# Written exercise
Return all of the data exactly as written, without the pictures.

Records from a collection
>> START

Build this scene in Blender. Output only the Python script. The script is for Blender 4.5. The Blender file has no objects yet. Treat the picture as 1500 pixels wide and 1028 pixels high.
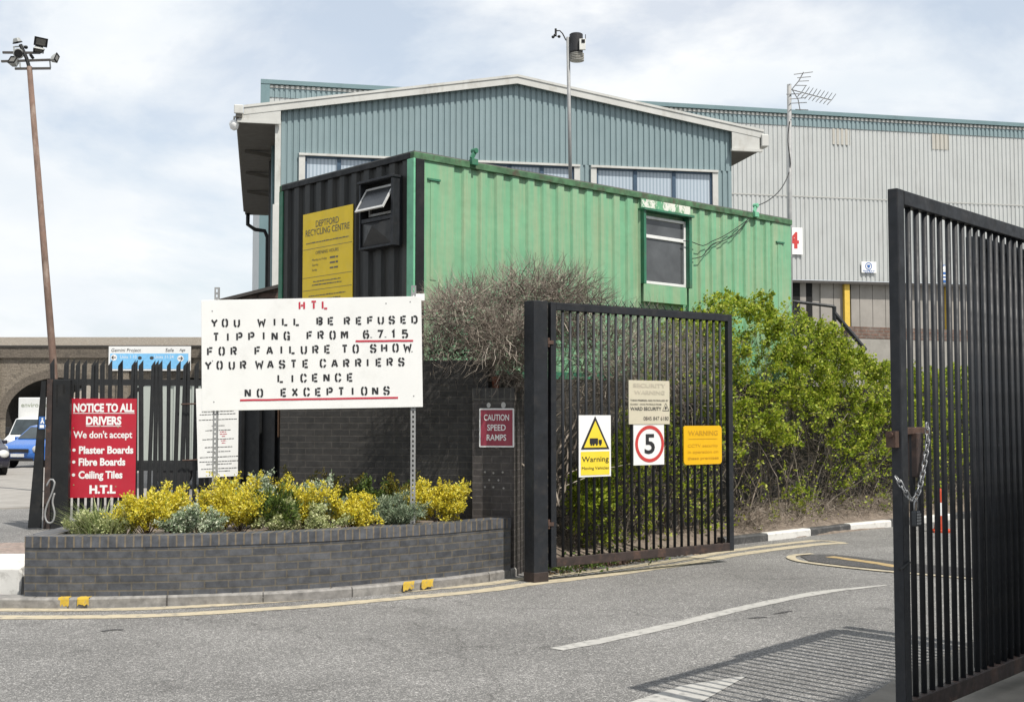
import bpy, math, random
import numpy as np
from mathutils import Vector, Matrix
random.seed(7); rng = np.random.default_rng(7)
PI = math.pi; R = math.radians
SC = bpy.context.scene; COL = SC.collection

# ------------------------------------------------------------------ camera, sky, sun, exposure
F = 1810.0; EYE = 1.8; PITCH = math.atan(96/F)
cd = bpy.data.cameras.new('camera'); cam = bpy.data.objects.new('camera', cd); COL.objects.link(cam)
cd.sensor_width = 36; cd.lens = F/1500*36; cd.clip_start = .1; cd.clip_end = 3000
cam.location = (0, 0, EYE); cam.rotation_euler = (PI/2 + PITCH, 0, 0)
SC.camera = cam
SUN_EL = R(57); SUN_XY = (.675, -.738)
sd = bpy.data.lights.new('sun', 'SUN'); sd.energy = 3.7; sd.angle = R(.53); sd.color = (1, .95, .87)
sun = bpy.data.objects.new('sun', sd); COL.objects.link(sun)
sv = Vector((SUN_XY[0]*math.cos(SUN_EL), SUN_XY[1]*math.cos(SUN_EL), math.sin(SUN_EL)))
sun.rotation_euler = sv.to_track_quat('Z', 'Y').to_euler(); sun.location = (20, -20, 40)
W = bpy.data.worlds.new('World'); SC.world = W; W.use_nodes = True
def world():
    nt = W.node_tree; nt.nodes.clear(); N = nt.nodes.new; L = nt.links.new
    out = N('ShaderNodeOutputWorld'); bg = N('ShaderNodeBackground'); bg.inputs[1].default_value = .1
    sky = N('ShaderNodeTexSky'); sky.sky_type = 'NISHITA'; sky.sun_disc = False
    sky.sun_elevation = SUN_EL; sky.sun_rotation = math.atan2(SUN_XY[0], SUN_XY[1])
    sky.air_density = 1.0; sky.dust_density = 1.6; sky.ozone_density = 1.0
    tc = N('ShaderNodeTexCoord'); mp = N('ShaderNodeMapping'); mp.inputs['Scale'].default_value = (1, 1, 2.1)
    mp.inputs['Location'].default_value = (2.35, 0.3, .5)
    L(tc.outputs['Generated'], mp.inputs[0])
    n = N('ShaderNodeTexNoise'); n.inputs['Scale'].default_value = 3.2; n.inputs['Detail'].default_value = 9; n.inputs['Roughness'].default_value = .58; n.inputs['Distortion'].default_value = .25
    L(mp.outputs[0], n.inputs['Vector'])
    r = N('ShaderNodeValToRGB'); r.color_ramp.elements[0].position = .44; r.color_ramp.elements[1].position = .57
    r.color_ramp.elements[0].color = (.6, .6, .6, 1); r.color_ramp.elements[1].color = (1, 1, 1, 1)
    L(n.outputs[0], r.inputs[0])
    n2 = N('ShaderNodeTexNoise'); n2.inputs['Scale'].default_value = 5.5; n2.inputs['Detail'].default_value = 8; L(mp.outputs[0], n2.inputs['Vector'])
    r2 = N('ShaderNodeValToRGB'); r2.color_ramp.elements[0].position = .35; r2.color_ramp.elements[1].position = .68
    r2.color_ramp.elements[0].color = (5.5, 5.95, 6.4, 1); r2.color_ramp.elements[1].color = (6.9, 7.0, 7.05, 1)
    L(n2.outputs[0], r2.inputs[0])
    mx = N('ShaderNodeMix'); mx.data_type = 'RGBA'
    L(r.outputs[0], mx.inputs[0]); L(sky.outputs[0], mx.inputs[6]); L(r2.outputs[0], mx.inputs[7])
    L(mx.outputs[2], bg.inputs[0]); L(bg.outputs[0], out.inputs[0])
world()
SC.view_settings.view_transform = 'Standard'; SC.view_settings.look = 'None'
SC.view_settings.exposure = .58; SC.view_settings.gamma = 1; SC.view_settings.use_curve_mapping = False

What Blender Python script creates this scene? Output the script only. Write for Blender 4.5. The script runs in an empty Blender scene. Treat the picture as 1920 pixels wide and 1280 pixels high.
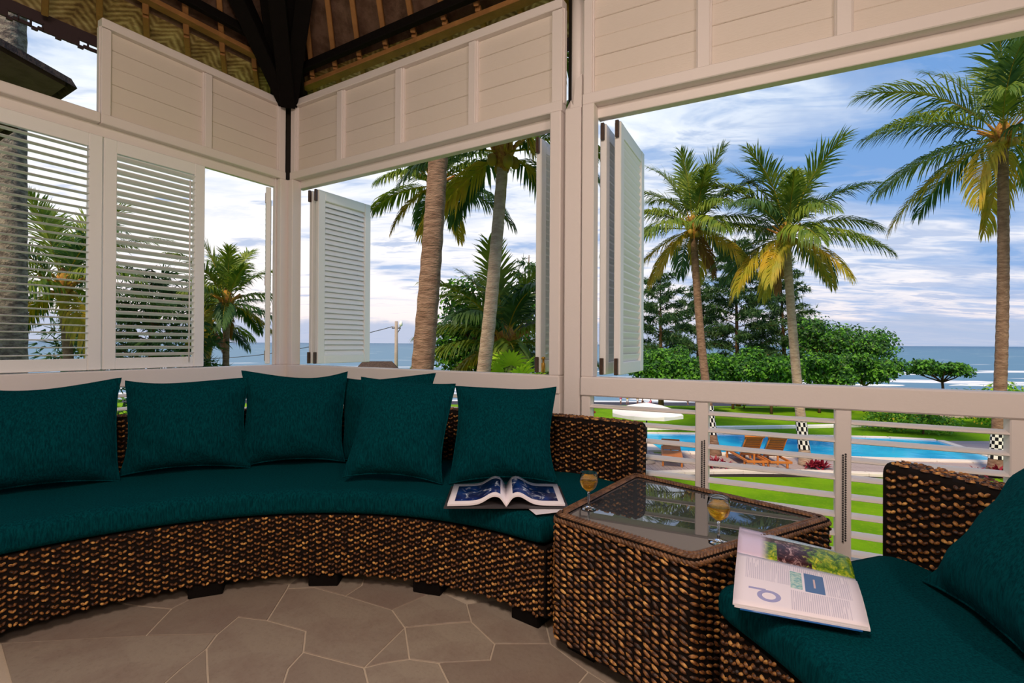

>> END

# Result for this exercise
Build this scene in Blender. Output only the Python script. The script is for Blender 4.5. The Blender file has no objects yet. Treat the picture as 1500 pixels wide and 1028 pixels high.
import bpy, math, random
import numpy as np
from mathutils import Vector, Matrix
random.seed(7); rng = np.random.default_rng(7)
PI = math.pi; R = math.radians
SC = bpy.context.scene; COL = SC.collection

# ------------------------------------------------------------------ camera, sky, sun, exposure
F = 1810.0; EYE = 1.8; PITCH = math.atan(96/F)
cd = bpy.data.cameras.new('camera'); cam = bpy.data.objects.new('camera', cd); COL.objects.link(cam)
cd.sensor_width = 36; cd.lens = F/1500*36; cd.clip_start = .1; cd.clip_end = 3000
cam.location = (0, 0, EYE); cam.rotation_euler = (PI/2 + PITCH, 0, 0)
SC.camera = cam
SUN_EL = R(57); SUN_XY = (.675, -.738)
sd = bpy.data.lights.new('sun', 'SUN'); sd.energy = 3.7; sd.angle = R(.53); sd.color = (1, .95, .87)
sun = bpy.data.objects.new('sun', sd); COL.objects.link(sun)
sv = Vector((SUN_XY[0]*math.cos(SUN_EL), SUN_XY[1]*math.cos(SUN_EL), math.sin(SUN_EL)))
sun.rotation_euler = sv.to_track_quat('Z', 'Y').to_euler(); sun.location = (20, -20, 40)
W = bpy.data.worlds.new('World'); SC.world = W; W.use_nodes = True
def world():
    nt = W.node_tree; nt.nodes.clear(); N = nt.nodes.new; L = nt.links.new
    out = N('ShaderNodeOutputWorld'); bg = N('ShaderNodeBackground'); bg.inputs[1].default_value = .1
    sky = N('ShaderNodeTexSky'); sky.sky_type = 'NISHITA'; sky.sun_disc = False
    sky.sun_elevation = SUN_EL; sky.sun_rotation = math.atan2(SUN_XY[0], SUN_XY[1])
    sky.air_density = 1.0; sky.dust_density = 1.6; sky.ozone_density = 1.0
    tc = N('ShaderNodeTexCoord'); mp = N('ShaderNodeMapping'); mp.inputs['Scale'].default_value = (1, 1, 2.1)
    mp.inputs['Location'].default_value = (2.35, 0.3, .5)
    L(tc.outputs['Generated'], mp.inputs[0])
    n = N('ShaderNodeTexNoise'); n.inputs['Scale'].default_value = 3.2; n.inputs['Detail'].default_value = 9; n.inputs['Roughness'].default_value = .58; n.inputs['Distortion'].default_value = .25
    L(mp.outputs[0], n.inputs['Vector'])
    r = N('ShaderNodeValToRGB'); r.color_ramp.elements[0].position = .44; r.color_ramp.elements[1].position = .57
    r.color_ramp.elements[0].color = (.6, .6, .6, 1); r.color_ramp.elements[1].color = (1, 1, 1, 1)
    L(n.outputs[0], r.inputs[0])
    n2 = N('ShaderNodeTexNoise'); n2.inputs['Scale'].default_value = 5.5; n2.inputs['Detail'].default_value = 8; L(mp.outputs[0], n2.inputs['Vector'])
    r2 = N('ShaderNodeValToRGB'); r2.color_ramp.elements[0].position = .35; r2.color_ramp.elements[1].position = .68
    r2.color_ramp.elements[0].color = (5.5, 5.95, 6.4, 1); r2.color_ramp.elements[1].color = (6.9, 7.0, 7.05, 1)
    L(n2.outputs[0], r2.inputs[0])
    mx = N('ShaderNodeMix'); mx.data_type = 'RGBA'
    L(r.outputs[0], mx.inputs[0]); L(sky.outputs[0], mx.inputs[6]); L(r2.outputs[0], mx.inputs[7])
    L(mx.outputs[2], bg.inputs[0]); L(bg.outputs[0], out.inputs[0])
world()
SC.view_settings.view_transform = 'Standard'; SC.view_settings.look = 'None'
SC.view_settings.exposure = .58; SC.view_settings.gamma = 1; SC.view_settings.use_curve_mapping = False

What Blender Python script creates this scene? Output the script only. Write for Blender 4.5. The script runs in an empty Blender scene. Treat the picture as 1920 pixels wide and 1280 pixels high.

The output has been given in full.